Küresel ısınma probleminin dünyanın yaşadığı bir süreç olduğuna dikkat çeken Gazioğlu, "Bu ısınma ile birlikte denizlerimizdeki canlı kompozisyonlarının da değişmesini bekliyoruz. Bu denize ait olmayan canlıların bu denizde artık varlığından bahsedilir hale geldiğini biliyoruz. Nadiren de olsa buna yönelik gözlemler yapılıyor. Ama bir canlının o bölgede kalıcı olduğunun göstergesi, balık üzerinden konuşacak olursak yumurta ve larvasından başlayarak o canlıyı da bu bölgede görmeniz gerekiyor. Bu seviyeye ulaşmış bir istilacı çok fazla yok. Bizim enstitü olarak rastladığımız bir tür yok ama çok fazla şekilde balon balığının olduğuna dair duyumlar var. Dediğim gibi, 'O denizde bu canlı var' diyebilmemiz için yumurta ve larvasını da görmemiz lazım. Bizim şu anda böyle bir tespitimiz yok ama bu olmayacağını da göstermez. Küresel değişikliklere ve ısıya bağlı olarak bu canlı transferlerini bekliyoruz. Bu canlılar ortaya çıktıkları zaman düşmanları olmuyor biyolojik olarak. Aşırı şekilde ürüyorlar. Diğer canlılar içinde bir tehdit oluşturuyorlar. Şu an için Marmara Denizi'nde bu tür istilacı türlerden bahsetmek mümkün değil" dedi.
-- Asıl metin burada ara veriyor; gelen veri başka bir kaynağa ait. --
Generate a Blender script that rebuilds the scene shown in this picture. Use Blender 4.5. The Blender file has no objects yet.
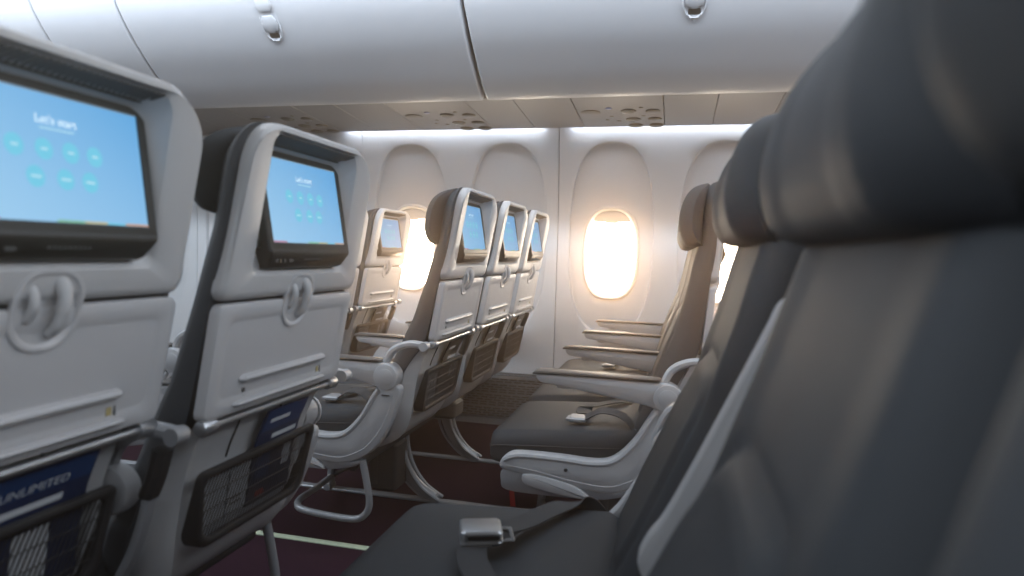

"MEVSİMSEL OLARAK FİZİKSEL, BİYOLOJİK, KİMYASAL PARAMETRELERİ İZLİYORUZ"
Enstitü olarak gerçekleştirdikleri çalışmaları anlatan Gazioğlu, "Marmara Denizi'nde temel olarak sıkıntısı bu iki denizden yüksek oranda alışveriş yapması ve bunun yarattığı biyolojik, fiziksel ve kimyasal süreçler. Biz bunları yıl içerisinde mevsimsel olarak izlemeye çalışıyoruz. ALEMDAR2 bilimsel araştırma gemisiyle mevsimlere bağlı olarak seferlerimiz var. Bunun dışında Marmara Denizi yüzeyine dağılmış bazı şamandıralar var. Bu şamandıralar sabit yerlerde ve biz bunlardan bazı veriler alarak Marmara Denizi'ni anlamaya çalışıyoruz. İstanbul Üniversitesi Deniz Bilimleri İşletmeciliği Enstitüsü olarak yaklaşık 30-35 kişilik ekibimizle Marmara Denizi'ni izlemeye gayret ediyoruz. Uzaktan erişim sağladığımız bu şamandıra verilerini özellikle alıyoruz. Marmara Denizi'ndeki değişimlere yönelik olarak mevsimsel olarak fiziksel, biyolojik, kimyasal parametreleri izliyoruz. Biz bunu uzun yıllardır yapıyoruz. Mirasçısı olduğumuz, bizden önce kurulan enstitülerin dataları ile kendi bilgilerimizi de birleştirerek bir noktaya doğru analizlerimizi yapmaya çalışıyoruz. Ağırlıklı olarak çalışma konularımız fiziksel, biyolojik ve kimyasal oşinografi. Son yıllarda artan bir şekilde, küresel iklim değişikliğinin balıkçılık üzerine etkisi konulu çalışmalar bu enstitü de gerçekleştiriliyor" ifadelerini kullandı.